My beliefs are very hard to contain within an institution of any kind. My experiences of mysticism were feared and disapproved of, so I learned to keep them to myself. Love Jesus, but for God's sake don't really love him or at least express any of it, except in wheezy old hymns by John Wesley. I was seen as crazy and unstable for weeping in church, while at the same time the lack of expression of emotion on Sunday mornings was criticized.

To stop believing in God, become an atheist, lose faith, or however you want to say it, is not the same - at all - as becoming disillusioned by all the human bullshit that goes on in churches. True, my spirituality no longer fit, and I was tired of using a shoehorn to try to make it fit. But it was the sickness of the institution that made me sick, the sense of constantly bailing out the ship, of everything turning on money, of frantic attempts to modernize and be cool and "inclusive" (my ass!) while our rituals couldn't have been more wheezy and out of date, even irrelevant.

I was done with it, and was only sad about missing all the years when it was still good. It's the same (I hear) when a marriage breaks up. You mourn for and feel nostalgic for the years when it still worked. But having it end doesn't mean that it all meant nothing. 
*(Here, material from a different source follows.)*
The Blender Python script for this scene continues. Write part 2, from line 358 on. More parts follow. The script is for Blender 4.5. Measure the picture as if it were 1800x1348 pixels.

As for these atheist clergy, the fact is that many people in many different fields become disillusioned with what they do. But what exactly does "disillusioned" mean? It means you had illusions in the first place. Perhaps the whole structure was built on illusion. If so, leaving is a bold step towards reality, wholeness and health. Remember how you preached forgiveness for all those years? Then forgive all those people who depended on you for being hurt, angry and pissed off at you for changing. Atheism is not what you signed on for, it's not what they expected or what they need, and to expect sympathy and understanding from them is  ludicrous. If your head is where I suspect it is, the view must be dark indeed.